Black Bear Caught on Trail Cam Having a Hilarious 'Impromptu Photo Session'

A black bear has been captured enjoying a private photo shoot on wildlife cameras in New Mexico.

The photos were shared by the U.S. Fish and Wildlife Service on Facebook on Wednesday evening in a post that has been shared over 100 times. The wildlife service described the images as an "impromptu photo session."

In the first photo, the bear can be seen covering its face with its paws. In the next, both paws are stretched out wide and the bear is looking directly at the cameras.

Black bear enjoys forest photoshoot
Photos of the black bear posing for wildlife cameras in the Gila National Forest, New Mexico. Mexican Wolf Interagency Field Team / U.S. Fish and Wildlife Service/Facebook

"It's like he's playing peek-a-boo," commented one user.

"Felt cute, might eat you later," commented another.

The U.S. Fish and Wildlife Service said that the cameras had been set up by the Mexican Wolf Interagency Field Team to help track Mexican gray wolves in New Mexico's Gila National Forest.

The Mexican Wolf Interagency Field Team is in charge of monitoring the population of the endangered Mexican gray wolf. The team gathers data from November to February every year, which is when wolf populations are at their most stable.

The Mexican wolf was once found throughout Arizona, Texas, New Mexico and Mexico. But, since the 1900s, human activities have caused their populations to dwindle. In 1976, the subspecies was officially listed as being endangered. At this point, the wolf was already functionally extinct in the Southwest, according to the U.S. Fish and Wildlife Service.

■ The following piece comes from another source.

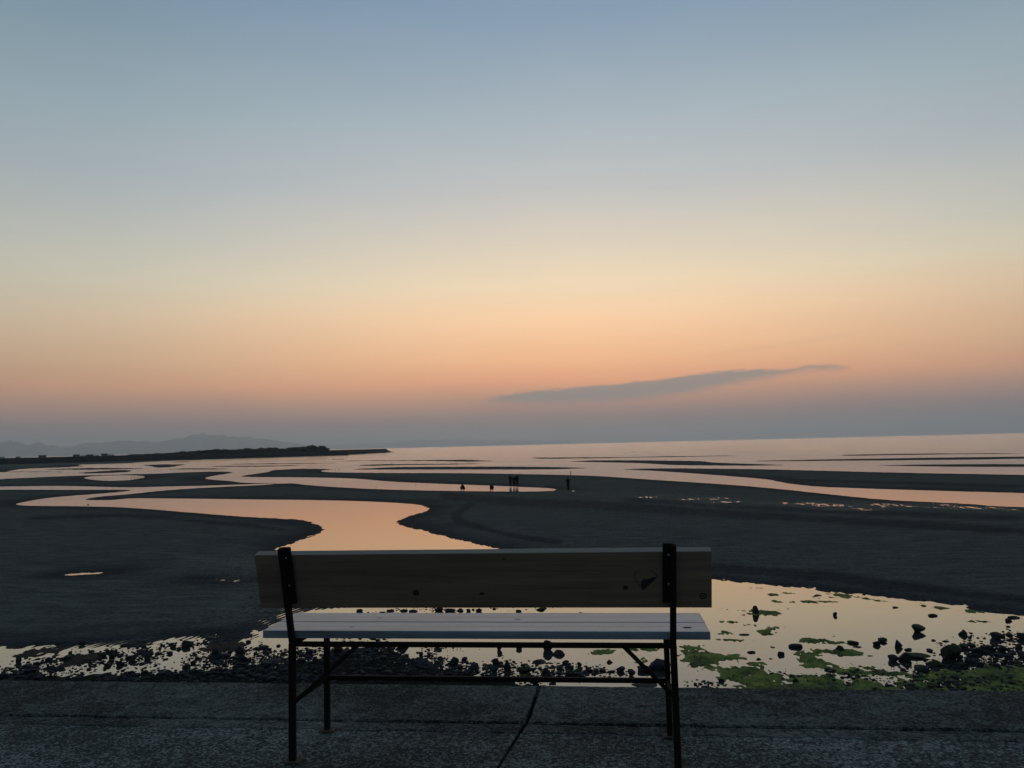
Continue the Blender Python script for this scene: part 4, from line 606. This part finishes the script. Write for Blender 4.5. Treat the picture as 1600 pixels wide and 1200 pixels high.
# ------------------------------------------------------------------ bench
def make_bench():
    ox, oy, oz = -.475, 3.10, PROM
    rt = root('park_bench', (ox, oy, oz), 'park bench seen from behind, pale grey plank seat, wide wooden backrest, thin black steel legs', 'bench')
    def L(x, y, z): return Vector((x-ox, y-oy, z-oz))
    GY = PROM-.004
    # seat planks
    def plank(name, m_, x0, x1, y0, y1, z0, z1, tilt=None):
        bm = bmesh.new(); c = Vector(((x0+x1)/2, (y0+y1)/2, (z0+z1)/2)); hx, hy, hz_ = (x1-x0)/2, (y1-y0)/2, (z1-z0)/2
        box_bm(bm, (-hx, -hy, -hz_), (hx, hy, hz_), bevel=.003)
        o = bm_obj(name, bm, m_, rt, c-Vector((ox, oy, oz)))
        if tilt: o.rotation_euler = tilt
        return o
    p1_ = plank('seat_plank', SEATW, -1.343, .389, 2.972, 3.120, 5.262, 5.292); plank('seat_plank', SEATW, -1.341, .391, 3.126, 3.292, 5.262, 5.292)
    # backrest board, leaning back a little
    lean = math.atan2(.108, .376)
    bd = plank('backrest', BACKW, -1.331, .393, 2.898, 2.938, 5.389, 5.610, (lean, 0, 0))
    def on_board(name, m_, pts, h=.0016):       # thin shape on the side of the board towards the promenade; pts in board x,z
        vs = [(x, -.021-h, z) for x, z in pts]+[(x, -.0205, z) for x, z in pts]; n = len(pts)
        fs = [list(range(n)), list(range(2*n-1, n-1, -1))]+[(i, (i+1) % n, n+(i+1) % n, n+i) for i in range(n)]
        me = mesh(name, vs, fs); bm = bmesh.new(); bm.from_mesh(me); bmesh.ops.recalc_face_normals(bm, faces=bm.faces[:]); bm.to_mesh(me); bm.free()
        o = link(name, me, m_, bd); return o
    bx, bz = -.469, 5.4995
    def blob(x, z, rx, rz, hole=False):
        n = 18
        if hole:
            o = []
            vs, fs = [], []
            for i in range(n):
                a = 6.283*i/n
                for s in (1, .72): vs.append(((x-bx)+rx*s*math.cos(a), -.0226, (z-bz)+rz*s*math.sin(a)))
            for i in range(n): j = (i+1) % n; fs.append((2*i, 2*j, 2*j+1, 2*i+1))
            link('knot', mesh('knot', vs, fs), KNOT, bd); on_board('knot_core', KNOT, [((x-bx)+rx*.28*math.cos(6.283*i/10), (z-bz)+rz*.28*math.sin(6.283*i/10)) for i in range(10)])
        else:
            on_board('knot', KNOT, [((x-bx)+rx*math.cos(6.283*i/n)*(1+.2*math.sin(3*i)), (z-bz)+rz*math.sin(6.283*i/n)*(1+.15*math.cos(2*i))) for i in range(n)])
    blob(.081, 5.470, .009, .008); blob(-.708, 5.453, .012, .011); blob(-.455, 5.448, .009, .005); blob(-.362, 5.588, .006, .006, True); blob(.360, 5.437, .013, .012, True)
    # hand drawn heart on the board: outline strokes and a dark filled lower half
    HP = [(.113, 5.511), (.1155, 5.527), (.124, 5.535), (.136, 5.534), (.146, 5.527), (.152, 5.519), (.159, 5.530), (.170, 5.537), (.184, 5.534), (.196, 5.522), (.200, 5.512), (.181, 5.496), (.163, 5.478), (.146, 5.459), (.140, 5.465), (.127, 5.487)]
    hrt = []
    vs, fs = [], []; n = len(HP)
    cx, cz = .155, 5.503
    for x, z in HP:
        for s in (1.0, .94): vs.append((cx+(x-cx)*s-bx, -.0222, cz+(z-cz)*s-bz))
    for i in range(n): j = (i+1) % n; fs.append((2*i, 2*j, 2*j+1, 2*i+1))
    ho = link('heart_drawing', mesh('heart_drawing', vs, fs), INKF, bd); ho['label'] = 'hand drawn heart on the backrest board'
    on_board('heart_fill', INK, [(x-bx, z-bz) for x, z in [(.145, 5.463), (.137, 5.480), (.141, 5.497), (.150, 5.506), (.160, 5.503), (.170, 5.507), (.184, 5.512), (.197, 5.511), (.181, 5.495), (.163, 5.478)]], .0012)
    # knots on the seat
    def disc(x, y, rx, ry):
        vs = [(x-ox+rx*math.cos(6.283*i/14)*(1+.25*math.sin(2.3*i)), y-oy+ry*math.sin(6.283*i/14), 5.2928-oz) for i in range(14)]
        link('knot', mesh('knot', vs, [list(range(14))]), KNOT, rt)
    disc(.312, 3.035, .017, .010); disc(-.35, 3.17, .014, .004); disc(-1.0, 3.03, .010, .003); disc(-.93, 3.19, .012, .003)
    # frame: x of rear legs / front legs
    for s, xr, xf, xin in ((-1, -1.215, -1.194, 1), (1, .2505, .2505, -1)):
        bm = bmesh.new(); bar_bm(bm, L(xr, 2.957, GY), L(xr, 2.957, 5.25), .024, .024)
        bm_obj('leg', bm, STEEL, rt)
        bm = bmesh.new()
        top = L(xr+(-.0 if s < 0 else .004), 2.849, 5.628); bot = L(xr, 2.957, 5.252)
        bar_bm(bm, bot, top, .022, .022)
        # flat plate on the inner side of the post carrying the board
        a = bot.lerp(top, .42); b = bot.lerp(top, 1.0); ofs = Vector((.019*xin, .002, 0)); bar_bm(bm, a+ofs, b+ofs+Vector((0, 0, .004)), .036, .008)
        po = bm_obj('back_post', bm, STEEL, rt)
        for f_ in (.61, .90):
            p = bot.lerp(top, f_)+Vector((.016*xin, -.004, 0)); bm = bmesh.new()
            bmesh.ops.create_uvsphere(bm, u_segments=10, v_segments=6, radius=.0042, matrix=Matrix.Translation(p)@Matrix.Diagonal((1, .5, 1, 1)))
            bm_obj('bolt', bm, BOLT, po, smooth=True)
        bm = bmesh.new(); bar_bm(bm, L(xf, 3.283, GY), L(xf, 3.283, 5.261), .022, .022); bm_obj('leg', bm, STEEL, rt)
        bm = bmesh.new(); bar_bm(bm, L(xr, 2.970, 5.249), L(xf, 3.271, 5.249), .022, .022, Vector((0, 0, 1))); bm_obj('seat_bracket', bm, STEEL, rt)
        bm = bmesh.new(); bar_bm(bm, L(xr, 2.970, 5.022), L(xf, 3.271, 5.022), .016, .016, Vector((0, 0, 1))); bm_obj('side_stretcher', bm, STEEL, rt)
        x1, x0, z0 = (-.945, -1.207, 5.022) if s < 0 else (.066, .242, 5.068)
        bm = bmesh.new(); bar_bm(bm, L(x0, 2.945, z0), L(x1, 2.945, 5.246), .016, .006); bm_obj('brace', bm, STEEL, rt)
        for (fx, fy) in ((xr, 2.957), (xf, 3.283)):
            bm = bmesh.new(); box_bm(bm, (fx-ox-.03, fy-oy-.022, .0), (fx-ox+.035, fy-oy+.024, .006), bevel=.001); bm_obj('foot_plate', bm, RUST, rt)
    bm = bmesh.new(); bar_bm(bm, L(-1.203, 2.957, 5.2445), L(.2385, 2.957, 5.2445), .018, .018); bm_obj('rail', bm, STEEL, rt)
    bm = bmesh.new(); bar_bm(bm, L(-1.183, 3.283, 5.021), L(.2395, 3.283, 5.021), .019, .019); bm_obj('stretcher', bm, STEEL, rt)
make_bench()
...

In 1998, a population of Mexican wolves that had been raised in captivity were released into the wild, in the Apache national forest in Arizona and the Gila national forests in New Mexico.

Mexican wolf
Photo of a Mexican gray wolf. The endangered subspecies was reintroduced in Arizona and New Mexico in 1998 and their populations have steadily grown since. taylorm2/Getty

In February 2023, the population of Mexican wolves in Arizona and New Mexico surpassed 200 wild individuals for the first time since their reintroduction. This is more than double what the wild wolf population was five years before.

The wolves share the forests with numerous other animals, who are often caught on the wolf-monitoring cameras too. These include black bears.

The name black bear can be a little misleading as these animals can also be brown, reddish and even blonde. The adult males can weigh up to 400 pounds, the New Mexico Department of Game and Fish estimates, though they average at around 250 pounds. The females are slightly smaller, typically weighing between 150 and 180 pounds.

Over the winter, these enormous fur balls go into a state of torpor, a modified form of hibernation where the animals slow down their metabolic and digestive processing to conserve energy. Around this time of year, they slowly start to emerge from their dens, looking for food.

If you see a bear, it is important to stay calm. The New Mexico Department of Game and Fish says you should not run but rather back away slowly without making any sudden movements. You should never get between a mother bear and her cubs.